Scientists use the phrases “zeroth order -” “first order -” and “second order estimates” to refer to this kind of approximation. For an actual value of 3,543, you might have a zeroth order estimate of “in the thousands,” a first order estimate of “three thousand” or “four thousand”, and a second-order estimate of “thirty-five hundred” or “thirty-six hundred.” Mapping the two sets of terms, I would say that if you give a second significant digit (a second-order approximation) then the listener may assume that you mean “on the close order of”; if you only give one significant digit, the listener might assume “on the order of” unless you specified otherwise.

One last example: suppose the real number is 3,012. If I said it’s “on the order of 3,000”, you might assume it to be anywhere between 1,000 and 9,000. If I specify “on the close order of” then you might assume it to be between 2,000 and 4,000. If I specify “on the very close order of” then you might assume that it’s between 2,900 and 3,100. This is easier than me saying “It’s about three-point-zero-zero times ten to the third,” but the latter really conveys my precision most … precisely.

Actually, you kind of have it backwards. 50 would be on the order of 5 - 500. But it’s really more common to talk about powers of 10 when talking about “on the order of”. If you always write numbers in scientific notation, you’ll see how this comes about: 536 becomes 5.36 x 10^2. You ignore the first part and look at the second part to see what “order” it is.

Which is a very condescending and unnecessarily disparaging definition of a phrase that many people find perfectly useful and applicable to real situations.

I often deal with quantities that vary over many, many orders of magnitude, such as radiance, time constants, scattering ratios, dopant concentrations, and other things that have exponential or power relationships to independant variables such as temperature, angle, or wavelength.

Thus, an estimate of radiance, for instance, within an order of magnitude can prove very helpful in determining what kind of exposure time I will need to achieve a decent signal level in an image, and to estimate the amount of storage and bandwith I will need to handle the image data.

When one deals with quantities that have logarithmic and exponential relationships with each other, “on the order of” is a frequently used and perfectly valid qualifier.

I used “naive” to mean “unfamiliar with the subject matter” above, and didn’t mean to sound condescending. Nonetheless, the subject matter you listed (is that computer vision or overhead imagery?) seems pretty esoteric even to me, so consider that most people don’t have much use for the phrase “on the order of,” as useful as it might be in your daily work.

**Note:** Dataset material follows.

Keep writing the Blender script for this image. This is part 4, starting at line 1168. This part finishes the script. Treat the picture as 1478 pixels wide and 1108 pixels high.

As an engineer, I work with quantities that tend to vary linearly, or with an inverse-square at most, so I’ll rephrase “basically useless for real estimates” to “too broad for most people’s purposes.” Feel better?

…on the order of two times better?

…on the close order of… okay, I’ll stop pestering you.

Not quite. “nth order approximation” actually has a very precise definition, and it’s not applicable to all estimates. It’s only useful where you’re expressing some quantity using a series, and in particular, using the first few terms of a series. For instance, suppose I want the cosine of a small number, x. I might say that to a zeroth order approximation, cos(x) ~= 1. To a second-order approximation, though, cos(x) ~= 1 - x[sup]2[/sup]/2. How good an approximation this is depends on how large x is. If, for instance, x = 0.9, then cos(x) = 0.6216…, my zeroth order approximation is 1, and my second order approximation is 0.595. So my zeorth order approximation is off by 61%, but my second-order approximation is only off by 4.3%. In this case, the second-order approximation is a big improvement over the zeroth-order. On the other hand, suppose that x = 0.1. Now, cos(x) = 0.995004…, my zeroth-order approximation is off by about 0.5%, and my second-order approximation of 0.995 is only off by 0.00042%. So here, I nearly nailed it with my zeroth-order approximation, which was much better than my second-order approximation for x = 0.9. So sometimes a low-order approximation can be better than a high-order approximation, and you can’t say what order of approximation a number is unless you know how the number was obtained.

The big O?

http://www.fact-index.com/b/bi/big_o_notation.html

Um, not really. Say you’ve got a process you can’t solve exactly, but there’s a very similar process that you can solve exactly and you can describe deviations from the idealized process and the real one in terms of some process whose effect depends on some parameter A. The solution to the real process is often solved by “perturbation”, which means writing things out in a power series.

<Ideal Solution> + <one correction>A + <two corrections>A[sup]2[/sup] + …

The first term is the “zeroth order” estimate, the second is the “first order”, and so on.